Saturday, April 13, 2013

Twelve Nights of the Wonnedanz

Every now and again, I come across short references that help to fill in some gaps in the understanding of our traditional practices.

One such gap is the time between Walpurgisnacht and the arrival of the Reifries (Frost Giants) thirteen days later. I think we finally have an answer.

On our current calendar, Walpurgisnacht falls on the night of April 30. However, since Urglaawe days begin at sundown, that night is actually 1. Wonnet (May 1) on the Urglaawe calendar. Deitsch tradition is that the Witches' Dances (Urglaawe: "die Wonnedanz," which translates to the "the dances of joy") take place at a variety of locations across the Deitscherei. Primary among these sites is Hexenkopf, which is located in Williams Township in Northampton County, but there are other sites as well.

In Germany, similar traditions relate to the Brocken, also known as Blocksberg, in the Harz Mountains. While I cannot speak to the exact meaning of the traditions at the Brocken, the impetus for the celebration in Deitsch culture is the return of Holle to the Hatzholz (also known as Mannheim, Midgard, or the physical realm). Hexenkopf is said to be Her home in this land. Her return brings order to the land and begins the growing season.

Tradition also holds that the Frost Giants become aware of Holle's return and attempt to destroy the order by freezing the land. Different Braucherei guilds have variations of this story, but the most cohesive version states that the first Frost Giant, Dreizehdax, arrives on the night of May 12 into May 13, which is actually 13. Wonnet on the Urglaawe calendar. Dreizehdax's efforts are thwarted by Dunner, and the Frost Giant is forced to retreat.

On the next night (May 13 into May 14), another Frost Giant, Vatzehvedder, makes his attempt. On that night, Dunner provides instruction to all of the Butzemenner (activated scarecrows) across the countryside in how to stop the Frost Giant. Vatzehvedder is also forced to retreat. On the third night (May 14 into May 15), Fuffzehfux makes his attempt and is beaten back by the combined efforts of the Butzemenner. After the pass of Fuffzehfux, it is considered safe to plant all crops outdoors.

I have often wondered about a few things regarding the variations of this story. For starters, there are so many locations where Witches' Dances and Wonnedanz were said to take place. Also, I wondered about the gap between the celebration of 1. Wonnet and the battle with Dreizehdax on 13. Wonnet.

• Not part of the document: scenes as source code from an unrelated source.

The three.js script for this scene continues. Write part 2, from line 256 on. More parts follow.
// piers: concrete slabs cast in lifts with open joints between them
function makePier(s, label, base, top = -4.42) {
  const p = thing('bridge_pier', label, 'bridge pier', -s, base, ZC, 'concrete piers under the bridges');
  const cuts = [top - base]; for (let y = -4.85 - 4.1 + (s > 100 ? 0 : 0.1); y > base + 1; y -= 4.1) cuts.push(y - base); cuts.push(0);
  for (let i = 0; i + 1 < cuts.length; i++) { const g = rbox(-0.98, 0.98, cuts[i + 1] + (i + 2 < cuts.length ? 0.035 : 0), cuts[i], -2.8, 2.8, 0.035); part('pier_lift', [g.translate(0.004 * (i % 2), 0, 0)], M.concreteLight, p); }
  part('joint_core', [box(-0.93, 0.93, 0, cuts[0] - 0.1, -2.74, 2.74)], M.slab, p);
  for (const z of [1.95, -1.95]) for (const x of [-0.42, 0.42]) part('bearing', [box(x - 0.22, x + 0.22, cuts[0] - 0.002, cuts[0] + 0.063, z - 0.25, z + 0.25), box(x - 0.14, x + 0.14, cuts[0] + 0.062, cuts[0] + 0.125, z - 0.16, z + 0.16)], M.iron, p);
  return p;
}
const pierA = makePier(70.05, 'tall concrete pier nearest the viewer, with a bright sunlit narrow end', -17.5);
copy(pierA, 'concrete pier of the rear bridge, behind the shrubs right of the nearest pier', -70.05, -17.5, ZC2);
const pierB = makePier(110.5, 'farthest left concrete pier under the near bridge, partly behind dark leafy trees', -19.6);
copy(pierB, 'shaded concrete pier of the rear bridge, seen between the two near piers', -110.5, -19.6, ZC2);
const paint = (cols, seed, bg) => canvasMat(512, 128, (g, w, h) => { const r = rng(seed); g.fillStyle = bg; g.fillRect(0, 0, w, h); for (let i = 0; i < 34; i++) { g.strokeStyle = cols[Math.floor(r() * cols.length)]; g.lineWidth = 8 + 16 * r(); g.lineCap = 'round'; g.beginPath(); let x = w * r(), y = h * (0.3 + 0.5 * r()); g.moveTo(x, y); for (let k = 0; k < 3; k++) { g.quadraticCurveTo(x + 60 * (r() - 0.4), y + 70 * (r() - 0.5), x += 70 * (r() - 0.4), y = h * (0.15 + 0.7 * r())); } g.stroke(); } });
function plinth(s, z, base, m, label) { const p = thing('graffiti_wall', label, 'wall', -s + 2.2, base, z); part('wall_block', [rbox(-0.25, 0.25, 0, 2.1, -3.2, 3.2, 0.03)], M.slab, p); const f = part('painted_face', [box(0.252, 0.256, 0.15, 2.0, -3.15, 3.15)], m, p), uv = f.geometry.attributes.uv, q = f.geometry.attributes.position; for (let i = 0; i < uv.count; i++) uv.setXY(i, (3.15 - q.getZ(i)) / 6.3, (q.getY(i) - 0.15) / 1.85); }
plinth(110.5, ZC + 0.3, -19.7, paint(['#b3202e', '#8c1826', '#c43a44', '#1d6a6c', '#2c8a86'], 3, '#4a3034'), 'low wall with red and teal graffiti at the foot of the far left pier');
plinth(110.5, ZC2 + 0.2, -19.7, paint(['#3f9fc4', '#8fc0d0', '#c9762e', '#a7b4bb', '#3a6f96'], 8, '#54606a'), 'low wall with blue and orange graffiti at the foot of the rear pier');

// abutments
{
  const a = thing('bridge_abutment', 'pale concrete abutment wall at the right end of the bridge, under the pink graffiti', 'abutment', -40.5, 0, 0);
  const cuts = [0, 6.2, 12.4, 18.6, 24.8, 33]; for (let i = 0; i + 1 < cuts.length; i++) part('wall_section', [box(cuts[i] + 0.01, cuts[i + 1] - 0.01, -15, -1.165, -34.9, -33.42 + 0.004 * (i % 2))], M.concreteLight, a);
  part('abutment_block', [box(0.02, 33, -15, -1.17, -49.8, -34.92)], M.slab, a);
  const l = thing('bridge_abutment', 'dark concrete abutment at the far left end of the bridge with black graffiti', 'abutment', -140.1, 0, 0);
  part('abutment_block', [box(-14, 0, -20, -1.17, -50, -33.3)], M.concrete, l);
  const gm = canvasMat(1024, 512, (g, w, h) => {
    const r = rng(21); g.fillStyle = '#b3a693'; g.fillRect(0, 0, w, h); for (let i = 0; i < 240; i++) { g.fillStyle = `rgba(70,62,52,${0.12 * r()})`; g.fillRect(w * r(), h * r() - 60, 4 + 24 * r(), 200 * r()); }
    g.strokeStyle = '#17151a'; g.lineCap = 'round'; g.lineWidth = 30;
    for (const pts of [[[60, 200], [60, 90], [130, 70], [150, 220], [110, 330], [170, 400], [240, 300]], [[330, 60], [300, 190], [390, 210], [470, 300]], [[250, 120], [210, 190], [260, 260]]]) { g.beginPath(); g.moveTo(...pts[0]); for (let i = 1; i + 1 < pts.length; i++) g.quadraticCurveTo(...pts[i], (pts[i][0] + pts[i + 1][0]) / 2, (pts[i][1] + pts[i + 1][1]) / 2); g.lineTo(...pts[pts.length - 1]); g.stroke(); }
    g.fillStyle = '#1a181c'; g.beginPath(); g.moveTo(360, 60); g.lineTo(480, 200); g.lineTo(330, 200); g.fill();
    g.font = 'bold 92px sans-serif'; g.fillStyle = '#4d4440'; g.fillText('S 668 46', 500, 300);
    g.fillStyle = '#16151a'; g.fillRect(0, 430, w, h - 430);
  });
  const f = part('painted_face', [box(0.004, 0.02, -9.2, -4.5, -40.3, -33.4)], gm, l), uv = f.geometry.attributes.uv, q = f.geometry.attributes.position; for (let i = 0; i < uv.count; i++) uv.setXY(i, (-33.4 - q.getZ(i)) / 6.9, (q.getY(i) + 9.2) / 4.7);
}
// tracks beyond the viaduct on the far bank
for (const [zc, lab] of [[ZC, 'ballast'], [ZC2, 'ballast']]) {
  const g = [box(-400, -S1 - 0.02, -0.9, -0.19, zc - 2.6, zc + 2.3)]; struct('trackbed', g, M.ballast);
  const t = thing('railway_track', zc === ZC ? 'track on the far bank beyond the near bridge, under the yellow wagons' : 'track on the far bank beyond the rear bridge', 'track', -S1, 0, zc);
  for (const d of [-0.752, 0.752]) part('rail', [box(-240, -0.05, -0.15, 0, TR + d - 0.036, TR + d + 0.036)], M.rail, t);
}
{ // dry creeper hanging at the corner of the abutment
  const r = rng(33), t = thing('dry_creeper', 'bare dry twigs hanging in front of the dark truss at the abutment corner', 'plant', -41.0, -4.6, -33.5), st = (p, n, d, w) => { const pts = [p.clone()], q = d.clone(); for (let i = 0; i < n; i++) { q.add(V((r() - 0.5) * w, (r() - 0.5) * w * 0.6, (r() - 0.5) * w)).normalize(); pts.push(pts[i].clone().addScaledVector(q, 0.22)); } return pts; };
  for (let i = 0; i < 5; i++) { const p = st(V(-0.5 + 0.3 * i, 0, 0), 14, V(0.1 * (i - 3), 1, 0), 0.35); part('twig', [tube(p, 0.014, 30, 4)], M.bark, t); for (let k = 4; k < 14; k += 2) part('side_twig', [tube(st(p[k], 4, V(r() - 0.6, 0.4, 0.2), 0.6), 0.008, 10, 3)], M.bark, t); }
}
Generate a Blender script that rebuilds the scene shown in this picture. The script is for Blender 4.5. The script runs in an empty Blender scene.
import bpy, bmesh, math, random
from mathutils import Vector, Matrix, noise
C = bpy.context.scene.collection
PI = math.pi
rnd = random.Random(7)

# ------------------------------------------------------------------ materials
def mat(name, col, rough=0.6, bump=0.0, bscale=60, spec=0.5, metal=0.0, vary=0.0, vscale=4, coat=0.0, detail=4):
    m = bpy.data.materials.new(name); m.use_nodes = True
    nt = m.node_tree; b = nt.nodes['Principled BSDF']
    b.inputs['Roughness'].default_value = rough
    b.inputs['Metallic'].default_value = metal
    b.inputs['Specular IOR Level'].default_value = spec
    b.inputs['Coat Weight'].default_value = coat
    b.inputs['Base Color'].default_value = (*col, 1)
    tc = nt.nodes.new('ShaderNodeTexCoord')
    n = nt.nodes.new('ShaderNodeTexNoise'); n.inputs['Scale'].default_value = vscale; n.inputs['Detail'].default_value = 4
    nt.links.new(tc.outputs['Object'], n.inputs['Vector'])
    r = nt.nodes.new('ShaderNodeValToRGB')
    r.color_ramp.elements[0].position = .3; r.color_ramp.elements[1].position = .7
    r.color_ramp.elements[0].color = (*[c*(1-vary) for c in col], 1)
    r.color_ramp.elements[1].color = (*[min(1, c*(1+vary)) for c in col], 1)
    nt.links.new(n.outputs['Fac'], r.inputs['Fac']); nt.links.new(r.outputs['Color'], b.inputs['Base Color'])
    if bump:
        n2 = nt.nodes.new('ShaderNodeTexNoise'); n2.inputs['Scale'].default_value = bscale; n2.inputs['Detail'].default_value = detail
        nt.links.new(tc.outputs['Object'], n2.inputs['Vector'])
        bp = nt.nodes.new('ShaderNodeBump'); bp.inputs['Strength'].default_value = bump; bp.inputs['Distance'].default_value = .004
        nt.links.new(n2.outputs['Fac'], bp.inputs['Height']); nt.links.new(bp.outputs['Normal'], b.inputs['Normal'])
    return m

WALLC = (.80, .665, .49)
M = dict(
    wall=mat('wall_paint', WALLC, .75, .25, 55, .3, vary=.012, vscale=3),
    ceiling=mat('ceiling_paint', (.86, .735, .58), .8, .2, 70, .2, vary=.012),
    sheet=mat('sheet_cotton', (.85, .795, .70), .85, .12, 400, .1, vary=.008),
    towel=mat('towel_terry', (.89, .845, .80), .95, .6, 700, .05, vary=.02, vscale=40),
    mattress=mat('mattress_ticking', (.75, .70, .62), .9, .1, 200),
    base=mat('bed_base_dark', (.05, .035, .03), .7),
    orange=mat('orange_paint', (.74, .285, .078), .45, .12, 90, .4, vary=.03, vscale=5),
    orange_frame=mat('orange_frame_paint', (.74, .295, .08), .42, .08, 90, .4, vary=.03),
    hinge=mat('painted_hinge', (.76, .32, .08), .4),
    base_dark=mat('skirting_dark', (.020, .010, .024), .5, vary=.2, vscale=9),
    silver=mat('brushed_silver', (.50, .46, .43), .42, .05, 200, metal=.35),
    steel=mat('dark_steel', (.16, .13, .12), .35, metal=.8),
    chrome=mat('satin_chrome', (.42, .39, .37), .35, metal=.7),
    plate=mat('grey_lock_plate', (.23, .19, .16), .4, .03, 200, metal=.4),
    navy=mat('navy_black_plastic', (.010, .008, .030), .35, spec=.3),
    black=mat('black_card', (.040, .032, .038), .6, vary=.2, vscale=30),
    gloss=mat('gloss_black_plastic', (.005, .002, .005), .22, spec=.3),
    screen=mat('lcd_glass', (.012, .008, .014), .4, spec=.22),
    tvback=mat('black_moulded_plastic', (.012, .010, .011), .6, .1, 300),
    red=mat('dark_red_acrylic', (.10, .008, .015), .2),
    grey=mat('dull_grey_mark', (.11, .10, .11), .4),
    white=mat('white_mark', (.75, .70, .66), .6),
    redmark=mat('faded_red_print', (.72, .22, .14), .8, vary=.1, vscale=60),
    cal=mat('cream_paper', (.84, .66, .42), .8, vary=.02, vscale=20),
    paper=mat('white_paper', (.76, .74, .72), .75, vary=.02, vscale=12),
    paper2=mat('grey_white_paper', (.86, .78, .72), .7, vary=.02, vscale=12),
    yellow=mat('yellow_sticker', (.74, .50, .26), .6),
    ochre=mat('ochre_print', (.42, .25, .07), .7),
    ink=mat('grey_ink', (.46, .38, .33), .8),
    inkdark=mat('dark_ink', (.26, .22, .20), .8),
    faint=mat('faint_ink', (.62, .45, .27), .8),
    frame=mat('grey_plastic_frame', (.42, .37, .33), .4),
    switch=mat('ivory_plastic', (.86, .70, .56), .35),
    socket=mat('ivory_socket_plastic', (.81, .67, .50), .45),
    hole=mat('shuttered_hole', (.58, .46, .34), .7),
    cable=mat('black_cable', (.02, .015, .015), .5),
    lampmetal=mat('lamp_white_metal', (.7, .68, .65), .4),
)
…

Both situations can be explained by a small reference on p. 1619 of Volume IV of Grimm's Teutonic Mythology: "The Witches' Excursion takes place on the first night in May"... "They ride up Blocksberg on the first of May, and in 12 days must dance the snow away; then Spring begins."

This implies that the Wonnedanz is a multiple night occasion, perhaps symbolically beginning in the lowlands and working its way up the hills into the mountains. In our case, it would begin in places like Hexefeld near Riemeschteddel in the lowlands, up through Hexebaerrick in Berks County, and ending at Hexenkopf.

Although many Urglaawer have already been observing the Wonnedanz for several days after Walpurgisnacht, the reference in Teutonic Mythology provides some insight as to the likely cause of the delay between the restoration of order to the land and the Frost Giants' efforts to undo Holle's work. Henceforth, Distelfink Sippschaft will recognize the Wonnedanz will be a twelve-night celebration in a manner similar to the Yuulzeit.

Macht's immer besser!

Editor's note: The term "Wonnetdanz" has also been used in the past, which implied the "dance of the month of joy." However, the term "Wonnedanz" has emerged as the more popular of the two.

1 comment:

Unknown said...

This is a VERY important piece of information that you pieced together, and it's important for those of us in Horticulture and Agriculture. Folks don't want to acknowledge this, but I SURE DO! (running the Garden Centers!) It's a good thing that you had noticed that these things are not 1 day or overnighter events, but things lasting a few days. We in modern times like to pinpoint 1 small area, but our ancestors were more likely to want to focus on REGIONS. This makes SENSE!! Thanks Rob!!